**Stored data**.
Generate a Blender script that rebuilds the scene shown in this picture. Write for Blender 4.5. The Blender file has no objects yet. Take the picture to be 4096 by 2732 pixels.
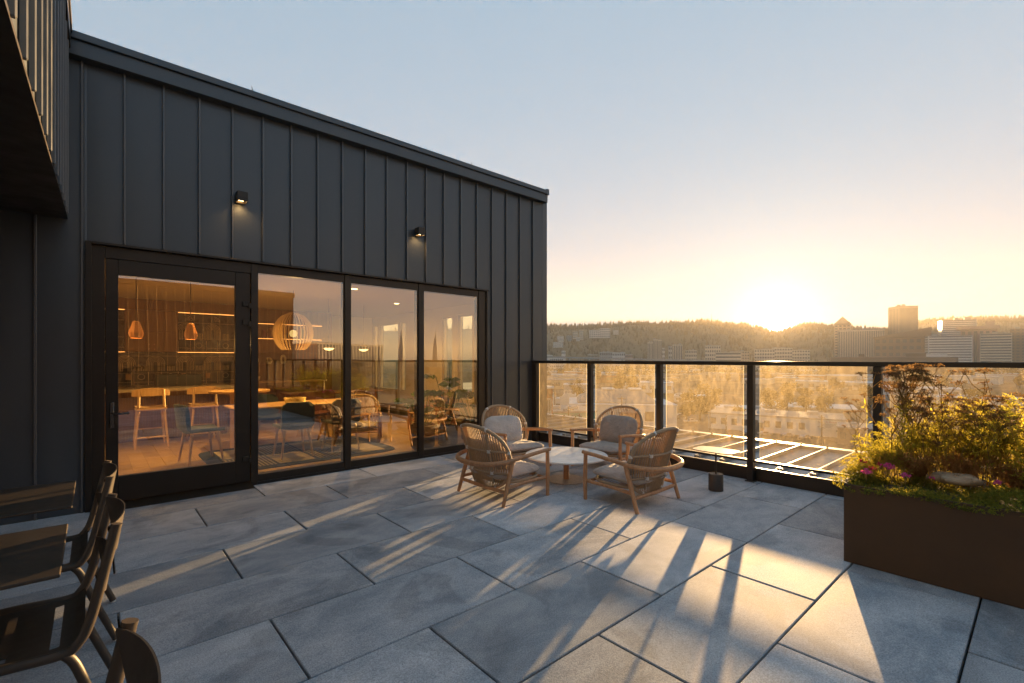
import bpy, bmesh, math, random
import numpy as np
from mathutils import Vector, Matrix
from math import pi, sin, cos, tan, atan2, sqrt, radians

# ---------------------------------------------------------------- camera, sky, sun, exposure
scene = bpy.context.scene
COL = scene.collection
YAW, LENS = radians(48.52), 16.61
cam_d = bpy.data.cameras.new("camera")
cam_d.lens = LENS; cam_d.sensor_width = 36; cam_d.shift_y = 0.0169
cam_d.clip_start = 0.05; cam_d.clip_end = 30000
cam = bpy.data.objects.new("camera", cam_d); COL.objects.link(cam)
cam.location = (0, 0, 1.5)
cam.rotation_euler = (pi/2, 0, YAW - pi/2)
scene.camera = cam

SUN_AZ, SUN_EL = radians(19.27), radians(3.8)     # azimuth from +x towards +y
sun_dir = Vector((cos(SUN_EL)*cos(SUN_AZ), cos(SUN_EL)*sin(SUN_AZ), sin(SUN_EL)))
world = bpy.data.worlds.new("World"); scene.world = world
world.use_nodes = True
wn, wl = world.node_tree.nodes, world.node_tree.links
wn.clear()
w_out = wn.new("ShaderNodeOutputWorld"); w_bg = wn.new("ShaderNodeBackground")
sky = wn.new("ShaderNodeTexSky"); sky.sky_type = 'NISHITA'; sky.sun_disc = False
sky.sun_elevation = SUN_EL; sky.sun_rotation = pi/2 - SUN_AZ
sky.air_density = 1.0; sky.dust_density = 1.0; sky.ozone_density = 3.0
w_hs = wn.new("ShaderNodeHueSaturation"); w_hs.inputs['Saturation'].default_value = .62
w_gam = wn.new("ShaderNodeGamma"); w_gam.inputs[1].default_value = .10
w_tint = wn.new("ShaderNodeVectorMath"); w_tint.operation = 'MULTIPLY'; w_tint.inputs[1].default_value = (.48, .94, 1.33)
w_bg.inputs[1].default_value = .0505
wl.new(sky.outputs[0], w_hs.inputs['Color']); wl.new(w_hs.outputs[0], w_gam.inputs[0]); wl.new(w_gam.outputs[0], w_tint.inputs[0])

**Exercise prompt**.
Copy each line in the data that holds the word "scene".

**Expected answer**.
Generate a Blender script that rebuilds the scene shown in this picture. Write for Blender 4.5. The Blender file has no objects yet. Take the picture to be 4096 by 2732 pixels.
scene = bpy.context.scene
COL = scene.collection
scene.camera = cam
world = bpy.data.worlds.new("World"); scene.world = world